* Start *

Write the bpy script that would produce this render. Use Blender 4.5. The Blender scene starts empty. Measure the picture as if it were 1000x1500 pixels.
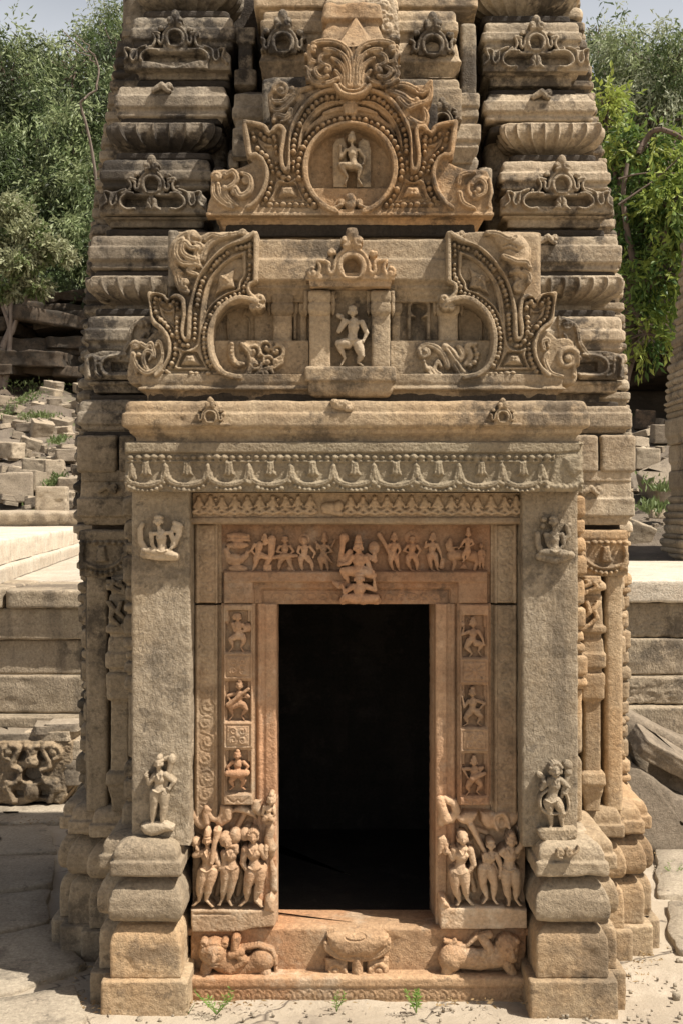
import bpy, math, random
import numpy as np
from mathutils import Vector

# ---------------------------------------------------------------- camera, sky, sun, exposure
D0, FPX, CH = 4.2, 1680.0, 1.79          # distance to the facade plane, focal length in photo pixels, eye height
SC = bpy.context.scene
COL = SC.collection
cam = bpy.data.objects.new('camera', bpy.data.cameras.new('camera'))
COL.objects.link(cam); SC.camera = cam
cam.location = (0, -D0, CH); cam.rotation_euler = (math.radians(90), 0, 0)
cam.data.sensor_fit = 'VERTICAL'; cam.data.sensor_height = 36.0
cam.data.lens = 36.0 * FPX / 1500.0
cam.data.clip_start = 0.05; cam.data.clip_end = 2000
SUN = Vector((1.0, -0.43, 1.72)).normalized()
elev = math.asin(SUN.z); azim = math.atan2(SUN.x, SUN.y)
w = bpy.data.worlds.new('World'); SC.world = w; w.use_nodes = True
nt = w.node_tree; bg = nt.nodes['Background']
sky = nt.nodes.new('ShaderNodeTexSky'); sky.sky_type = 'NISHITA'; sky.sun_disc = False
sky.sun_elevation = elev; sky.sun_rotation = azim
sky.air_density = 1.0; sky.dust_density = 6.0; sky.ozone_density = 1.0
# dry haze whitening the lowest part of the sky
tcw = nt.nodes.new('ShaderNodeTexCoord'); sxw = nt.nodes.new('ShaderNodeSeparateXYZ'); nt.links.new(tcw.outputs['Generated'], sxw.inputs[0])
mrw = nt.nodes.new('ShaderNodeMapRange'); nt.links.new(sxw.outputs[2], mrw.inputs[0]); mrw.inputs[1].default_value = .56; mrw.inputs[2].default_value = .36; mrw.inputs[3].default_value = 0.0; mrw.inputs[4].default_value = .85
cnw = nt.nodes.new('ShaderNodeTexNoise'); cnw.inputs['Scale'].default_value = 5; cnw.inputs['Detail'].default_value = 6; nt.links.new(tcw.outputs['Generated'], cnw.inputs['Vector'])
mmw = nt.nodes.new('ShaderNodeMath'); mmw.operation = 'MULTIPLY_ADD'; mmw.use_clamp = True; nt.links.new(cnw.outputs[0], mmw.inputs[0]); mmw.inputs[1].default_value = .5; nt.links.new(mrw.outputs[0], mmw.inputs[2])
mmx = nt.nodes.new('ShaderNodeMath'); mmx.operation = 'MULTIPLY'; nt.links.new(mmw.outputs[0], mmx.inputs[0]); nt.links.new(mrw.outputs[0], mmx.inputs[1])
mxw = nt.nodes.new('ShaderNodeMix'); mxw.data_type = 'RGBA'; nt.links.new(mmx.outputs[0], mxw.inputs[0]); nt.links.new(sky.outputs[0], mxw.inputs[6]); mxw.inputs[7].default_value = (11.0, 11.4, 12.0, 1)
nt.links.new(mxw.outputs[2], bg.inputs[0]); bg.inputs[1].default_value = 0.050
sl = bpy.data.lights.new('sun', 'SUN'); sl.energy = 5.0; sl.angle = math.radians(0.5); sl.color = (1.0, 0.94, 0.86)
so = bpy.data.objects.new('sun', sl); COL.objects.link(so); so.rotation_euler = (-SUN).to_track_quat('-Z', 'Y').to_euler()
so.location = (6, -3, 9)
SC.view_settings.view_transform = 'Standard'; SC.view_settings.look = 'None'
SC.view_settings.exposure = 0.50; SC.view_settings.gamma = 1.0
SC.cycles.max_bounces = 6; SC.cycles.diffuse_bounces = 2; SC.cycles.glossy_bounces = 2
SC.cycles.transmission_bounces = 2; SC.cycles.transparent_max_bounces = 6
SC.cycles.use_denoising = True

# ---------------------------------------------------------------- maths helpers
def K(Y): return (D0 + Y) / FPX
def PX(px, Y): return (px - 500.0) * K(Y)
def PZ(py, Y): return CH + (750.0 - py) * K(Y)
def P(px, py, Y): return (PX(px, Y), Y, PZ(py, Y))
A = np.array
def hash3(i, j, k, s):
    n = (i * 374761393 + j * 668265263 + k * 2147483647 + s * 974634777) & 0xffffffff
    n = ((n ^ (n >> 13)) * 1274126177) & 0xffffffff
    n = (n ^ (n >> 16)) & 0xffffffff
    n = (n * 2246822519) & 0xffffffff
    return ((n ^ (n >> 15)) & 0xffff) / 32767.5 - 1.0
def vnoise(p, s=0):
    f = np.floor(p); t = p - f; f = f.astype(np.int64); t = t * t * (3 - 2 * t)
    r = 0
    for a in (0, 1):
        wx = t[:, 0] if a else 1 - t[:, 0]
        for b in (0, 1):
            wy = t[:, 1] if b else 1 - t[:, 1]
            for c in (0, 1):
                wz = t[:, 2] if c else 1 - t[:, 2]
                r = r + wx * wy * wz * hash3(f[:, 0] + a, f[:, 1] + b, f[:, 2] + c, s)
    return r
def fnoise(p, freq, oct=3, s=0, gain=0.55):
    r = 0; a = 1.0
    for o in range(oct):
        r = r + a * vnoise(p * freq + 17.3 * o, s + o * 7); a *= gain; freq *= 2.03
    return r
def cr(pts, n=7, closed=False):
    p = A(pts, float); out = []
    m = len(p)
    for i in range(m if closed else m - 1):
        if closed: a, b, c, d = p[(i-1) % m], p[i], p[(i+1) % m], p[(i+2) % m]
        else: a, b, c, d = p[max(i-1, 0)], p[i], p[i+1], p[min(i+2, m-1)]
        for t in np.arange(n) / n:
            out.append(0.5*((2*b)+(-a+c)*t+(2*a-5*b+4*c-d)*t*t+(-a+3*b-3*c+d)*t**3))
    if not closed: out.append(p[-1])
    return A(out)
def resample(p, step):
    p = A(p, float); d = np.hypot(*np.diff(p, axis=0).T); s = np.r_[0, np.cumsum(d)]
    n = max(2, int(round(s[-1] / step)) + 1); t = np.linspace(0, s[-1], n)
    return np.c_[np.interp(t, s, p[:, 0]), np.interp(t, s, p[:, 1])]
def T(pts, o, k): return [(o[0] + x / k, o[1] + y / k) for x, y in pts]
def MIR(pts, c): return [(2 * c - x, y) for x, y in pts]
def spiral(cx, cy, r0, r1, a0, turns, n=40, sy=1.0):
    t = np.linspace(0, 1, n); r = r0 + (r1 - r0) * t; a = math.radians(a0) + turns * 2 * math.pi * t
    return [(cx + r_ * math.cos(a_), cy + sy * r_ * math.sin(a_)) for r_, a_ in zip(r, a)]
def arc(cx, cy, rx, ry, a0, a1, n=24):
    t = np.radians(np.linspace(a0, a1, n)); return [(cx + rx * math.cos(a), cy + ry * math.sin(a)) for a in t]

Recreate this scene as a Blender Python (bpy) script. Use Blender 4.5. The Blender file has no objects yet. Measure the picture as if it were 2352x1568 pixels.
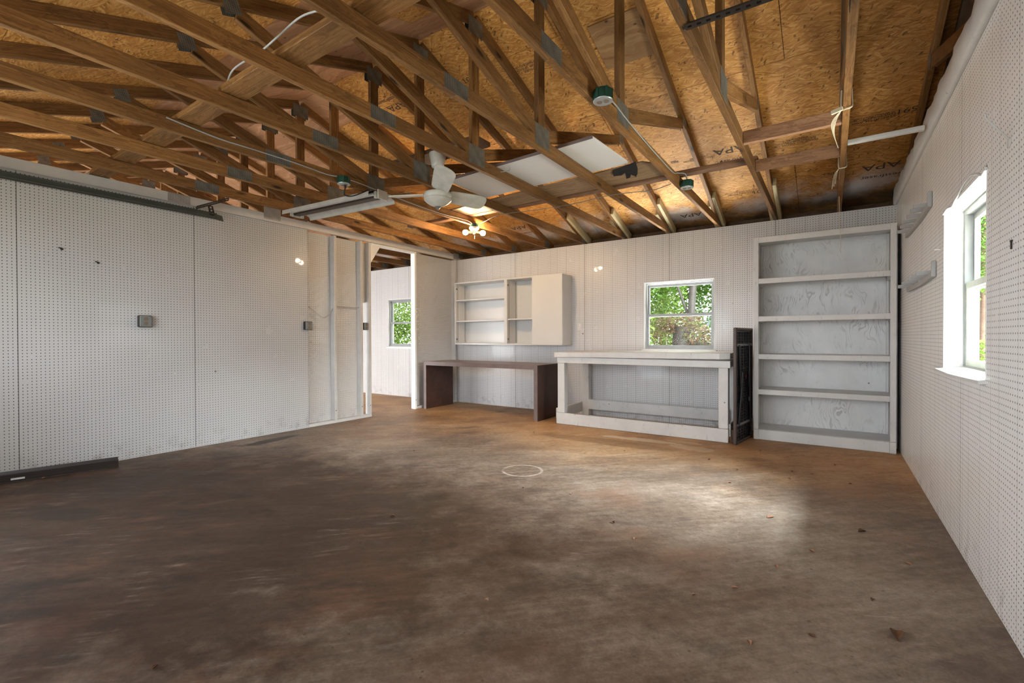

* End *

__TASK__:
Transcribe exactly, with no pictures, the lines running from the first line of the material through the line holding "from mathutils import Vector".

__ANSWER__:
Write the bpy script that would produce this render. Use Blender 4.5. The Blender scene starts empty. Measure the picture as if it were 1000x1500 pixels.
import bpy, math, random
import numpy as np
from mathutils import Vector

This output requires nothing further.